I never had any problem understanding and accepting that. It was a difficult natural environment to live in, work in, and raise a family in. The families up there relied on each other for their mutual survival and well being. In that type of a social situation, absolute interfamily and interpersonal cohesion, surrounded by a thick wall of potential, instant exclusion of any outsiders, is a must for the best interests of the sparsely populated community.

Until about six months after my US Army discharge, in November 1971, that was the longest my hair had ever been. In 1972, I eventually grew my hair down to my shoulders. I would have grown it down to my shoulders before I went into the Army, but I had chosen to live and work hard at Katahdin Lodge, where longhaired males were not allowed. In 1968-69, I had grown to love being up in the woods, and spending time with the finest kind of northern Maine folks, a whole lot better than having long hair.

In 1969, in the southern Aroostook County/northern Penobscot County area of the Great North Woods of Maine, longhaired men were not very much welcomed at all. I only saw three longhaired men at Katahdin Lodge one time. They were there for less than an hour, while doing emergency repairs on their car, with the Lodge's tools. My Aunt Martha, Uncle Finley, and the native Mainers who worked for them at the Lodge did not like those longhairs being there at all. One time, while driving a Katahdin Lodge truck, I picked up a friendly, happy longhaired guy who was hitchhiking from Nova Scotia down past Houlton, Maine. During most of 1969, I traveled all over that Aroostook-Penobscot area of Northern Maine. Those four were the only longhaired men I saw during that entire year I lived up in Maine.

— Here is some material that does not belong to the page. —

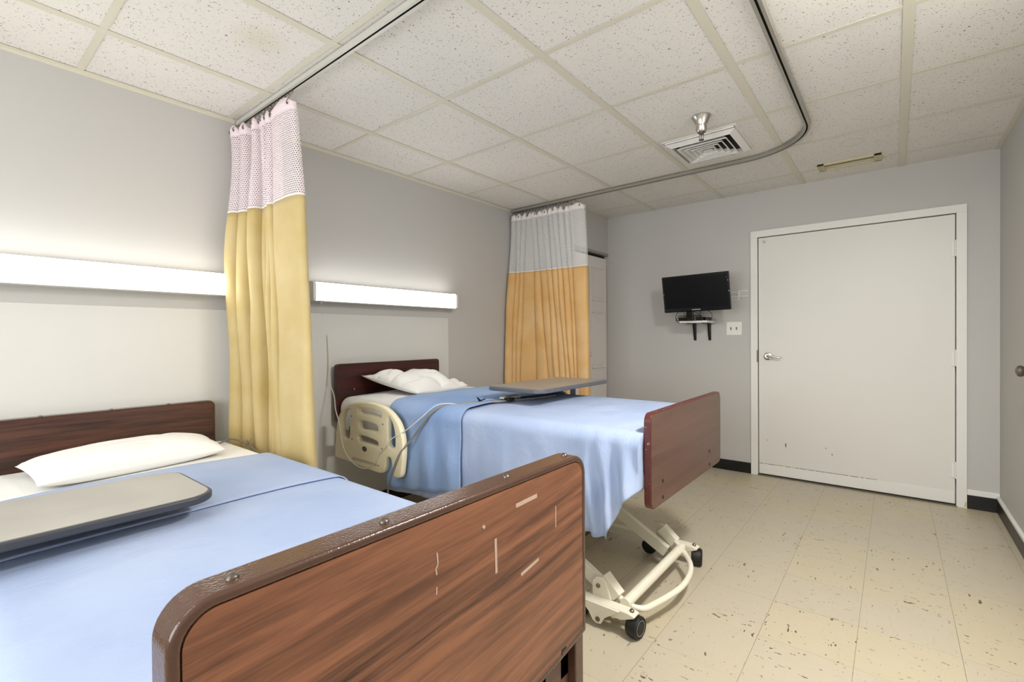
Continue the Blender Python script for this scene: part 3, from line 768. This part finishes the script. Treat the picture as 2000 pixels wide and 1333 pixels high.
def pillow(name, label, corners, hgt, zb, seed, wr=.012, sag=0):
    """corners: four (x,y,z) of the cushion outline (mid plane) in order; hgt: full thickness."""
    A, B, Cc, D = [Vector(c) for c in corners]; n = 44
    top = []; bot = []
    for i in range(n+1):
        rt = []; rb = []
        for j in range(n+1):
            u = i/n*2-1; v = j/n*2-1
            pu = u*(1-.035*(1-abs(v)**2.2)*abs(u)**3*1.0); pv = v*(1-.04*(1-abs(u)**2.2)*abs(v)**3)
            a = (pu+1)/2; b_ = (pv+1)/2
            P = A*(1-a)*(1-b_)+B*a*(1-b_)+Cc*a*b_+D*(1-a)*b_
            t = max(0, (1-abs(u)**2.8))**.46*max(0, (1-abs(v)**2.8))**.46
            w = noise.noise((P.x*5+seed, P.y*5, seed))+.5*noise.noise((P.x*13+seed, P.y*9, seed*2))
            ridge = abs(noise.noise((P.x*9-seed, P.y*4.5+P.x*3, seed*3)))
            h1 = hgt*.62*t+(wr*w-wr*.9*(1-min(1, ridge*4))**2)*min(1, t*1.6)
            h0 = min(hgt*.38*t, max(0, P.z-zb))
            rt.append(P+Vector((0, 0, h1+.002))); rb.append(P-Vector((0, 0, h0)))
        top.append(rt); bot.append(rb)
    mb = MB().grid(top); mb.grid(bot)
    N = (n+1)**2
    ed = [(0, j) for j in range(n+1)]+[(i, n) for i in range(1, n+1)]+[(n, j) for j in range(n-1, -1, -1)]+[(i, 0) for i in range(n-1, 0, -1)]
    idx = [i*(n+1)+j for i, j in ed]
    for a, b_ in zip(idx, idx[1:]+idx[:1]): mb.f.append((a, b_, b_+N, a+N))
    return tag(mb.build(name, 'linen_white', angle=180), label, 'pillow')

def mattress(name, label, x0, x1, y0, y1, z0, z1, tilt=0):
    o = MB().box((x0, y0, z0), (x1, y1, z1)).build(name, 'linen_white', smooth=True, bevel=.055, seg=8, angle=30)
    return tag(o, label, 'mattress')

def caster(root, x, y, r=.042, w=.046, ang=0, name='caster'):
    ax = (math.cos(ang), math.sin(ang), 0)
    q = Vector(ax)
    o = MB().lathe([(r*.55, -w/2), (r*.86, -w/2), (r*.98, -w/2+.006), (r, 0), (r*.98, w/2-.006), (r*.86, w/2), (r*.80, w/2-.003), (r*.62, w/2-.003), (r*.55, w/2)], (x, y, r), ax, 32).build(name, 'rubber', root)
    MB().lathe([(r*.70, 0), (r*.70, .0012), (r*.64, .0012), (r*.64, 0)], Vector((x, y, r))+q*(w/2-.002), ax, 32).build('hub_ring', 'cable_grey', o)
    return o

# ------------------------------------------------------------------ bed one (nearer)
b1 = empty('hospital_bed', (1.15, .60, 0), 'nearer hospital bed with walnut grained footboard in a bronze trim', 'bed', 'hospital beds')
# headboard
hb = MB().prism(rrect(.045, .945, .46, .860, [.02, .028, .028, .02]), 'x', .035, .072).build('headboard', 'wood_headboard', b1, angle=40, bevel=.002, seg=2)
hb['label'] = 'dark brown wood headboard'
outer = rrect(.043, .947, .458, .862, [.02, .030, .030, .02], 8); inner = rrect(.050, .940, .465, .855, [.02, .024, .024, .02], 8)
def frame_ring(outer, inner, x0, x1):
    n = len(outer); vs = []
    for ring_, x in ((outer, x0), (outer, x1), (inner, x1), (inner, x0)): vs += [(x, p[0], p[1]) for p in ring_]
    fs = []
    for a in range(4):
        b_ = (a+1) % 4
        for k in range(n): fs.append((a*n+k, a*n+(k+1) % n, b_*n+(k+1) % n, b_*n+k))
    mb = MB(); mb.add(vs, fs); return mb
frame_ring(outer, inner, .033, .0735).build('edge_trim', 'bronze_trim', hb, angle=35)
for yy in (.30, .53, .75): MB().lathe([(.007, 0), (.006, .003), (.002, .004)], (.053, yy, .862), n=12).build('bolt', 'dark_steel', hb)
# footboard
FX0, FX1 = 2.142, 2.200; FY0, FY1, FZ = .165, 1.090, .874
def fbpoly(d, zb=.402):
    top = rrect(FY0+d, FY1-d, .60, FZ-d, [0, .052-d*.8, .052-d*.8, 0], 10)
    # replace the two bottom corners with a gently sagging lower edge
    pts = [p for p in top if p[1] > .6001]
    right = [(FY1-d, zb+d)]; low = []
    N = 16
    for k in range(N+1):
        t = k/N; y = lerp(FY1-d, FY0+d, t); low.append((y, zb+d-.036*math.sin(PI*t)**.8))
    return low+pts[::-1] if False else low+sorted(pts, key=lambda p: math.atan2(p[1]-.6, p[0]-(FY0+FY1)/2), reverse=True)
fp = fbpoly(.0)
fb = MB().prism(fbpoly(.016), 'x', FX0+.004, FX1-.0012).build('footboard', 'wood_walnut', b1, angle=40)
fb['label'] = 'walnut grained footboard panel'
o_, i_ = fbpoly(0), fbpoly(.0155)
frame_ring(o_, i_, FX0, FX1).build('edge_trim', 'bronze_trim', fb, angle=38, bevel=.006, seg=4)
for yy in (.244, .477, .796, 1.031): MB().lathe([(.0085, 0), (.008, .003), (.005, .006), (.001, .0068)], (FX0+.030, yy, FZ-.0005), n=16).build('bolt', 'dark_steel', fb)
def strip(pts, w):
    mb = MB(); pts = [Vector((FX1-.0010, p[0], p[1])) for p in pts]
    for a, b_ in zip(pts, pts[1:]):
        d = (b_-a).normalized(); n = Vector((0, -d.z, d.y))*w/2
        mb.add([a-n, b_-n, b_+n, a+n]+[v+Vector((.0006, 0, 0)) for v in (a-n, b_-n, b_+n, a+n)], [(0, 3, 2, 1), (4, 5, 6, 7), (0, 1, 5, 4), (1, 2, 6, 5), (2, 3, 7, 6), (3, 0, 4, 7)])
    return mb
for pts, w in (([(.796, .8155), (.873, .8175)], .009), ([(.949, .772), (.9485, .748), (.949, .721)], .003), ([(.728, .768), (.730, .696)], .0065), ([(.812, .660), (.878, .670)], .007),
               ([(.569, .796), (.571, .775), (.566, .768), (.568, .757)], .003), ([(.568, .735), (.567, .722)], .0025), ([(.690, .806), (.696, .800)], .006), ([(.225, .735), (.227, .720)], .004)):
    strip(pts, w).build('tape_strip', 'tape_pale', fb, smooth=False)
sl = MB(); sl.box((FX1-.002, .972, .405), (FX1-.0004, .992, .411)); sl.box((FX1-.002, .972, .394), (FX1-.0004, .9745, .409)); sl.build('slot_cutout', 'slot_dark', fb, smooth=False)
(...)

I picked that longhaired hitchhiker up on the northerly most stretch of Interstate 95; then dropped him off, when I turned off, at the I-95 Smyrna exit. There was no way I would ever mention anything to anyone at Katahdin Lodge about helping that fellow hitchhiker, unless I left out the fact that he had long hair. Picking up safe looking hitchhikers, while driving a Katahdin lodge vehicle, was A.O.K., but not longhaired male ones. Uncle Fin and Aunt Marty preferred that I left any hitchhiking longhairs to rot on the side of the road. In the summer of '68, after a plane ride from Baltimore to Bangor, I had hitchhiked from Bangor up to Katahdin Lodge. My hitchhiking, was also A.O.K.with Fin and Marty. But my aunt and uncle'd be p.o.'d if they ever knew that I had gotten into a vehicle with any longhairs.

My best hitchhiked ride, from the Bangor Airport to the Lodge, had been with a slightly longhaired, traveling male computer technician. He was driving a brand new, baby blue, Pontiac GTO convertible. He advised me to get into computer training. He said that he was one of the few computer techs in the nation, and he was well paid to travel around the United States fixing computers. Not only that, he added with a great big grin on his face, when he arrived at a town where his next job was, the first thing he did was to go to the office where the broken computer was located, and introduce himself there. And in there was always a whole office full of women, a few of whom were always single and ready to mingle. He never had any problems finding a girl to go out on a date with him in any new town his job took him to. I liked the sound of that fringe benefit. And the good money and plenty of paid traveling expenses aspects too, of course. But, like I told him, computer work is an indoor job, and I have never been interested in only working indoors.

I did a lot of hitchhiking in my younger days. And Maine was the best place to hitchhike that I ever knew of. Jeeze I'd love to be able stick my thumb out for one more, safe, wonderful, travelin' time. Unfortunately, it ain't safe no mo'.

In 1969, longhaired men were freely roaming all over various places in America.

But not: in a lot of small towns; or most of the southern states; the wide open country of large western states; midwest farm communities; many mid-Atlantic communities; or in many parts of northeastern states either.

That didn't leave much but a lot of California and some of New York City. Look at the average length of men's hair in the August 1969 Woodstock Music Festival movie. Not many of those Hippie type music fans had really long hair. In 1969, there were longhaired guys living in many American communities. But roaming freely in their hometowns was not something they could always do without risk of some kind of a potentially serious problem from somebody who didn't like longhaired men.

During the late 1960s, there were infamous billboards put up with "Beautify America, get a haircut" plastered all over them.


21st Century Sensibilities


Now, in the 21st Century, whenever I am in a public place, and there are some nice, healthy, happy, friendly groups of various peoples enjoying each other's company, I often receive a fleeting flashback to the 1960s times; when people put far too much emphasis on how your hair, clothing, and jewelry may have differed from theirs.

Today, I absolutely love seeing all of our 21st Century social mixes of longhaired, no haired, purple haired, spike haired, green and orange polka dotted haired, and every kind of different cut haired friends and acquaintances getting along so well together.

I sure am glad that people today can pretty well do what they want with their hair and be accepted by, and/or hired to work for, other individuals or groups of individuals who choose totally different hair styles.

I feel mighty fine about seeing any tattooed or no tattooed, body piercing-ed or not piercing-ed folks comfortably walking or sitting down relaxing together in a public place, like Baltimore's Inner Harbor or Fells Point.

I truly appreciate seeing any employees of the businesses in those public places freely expressing themselves, and/or just being their natural selves, by the way they wear their hair, dress their own personal bodies, pierce their own personal bodies, etc., because enjoying your own God given personal freedoms ROCKS!!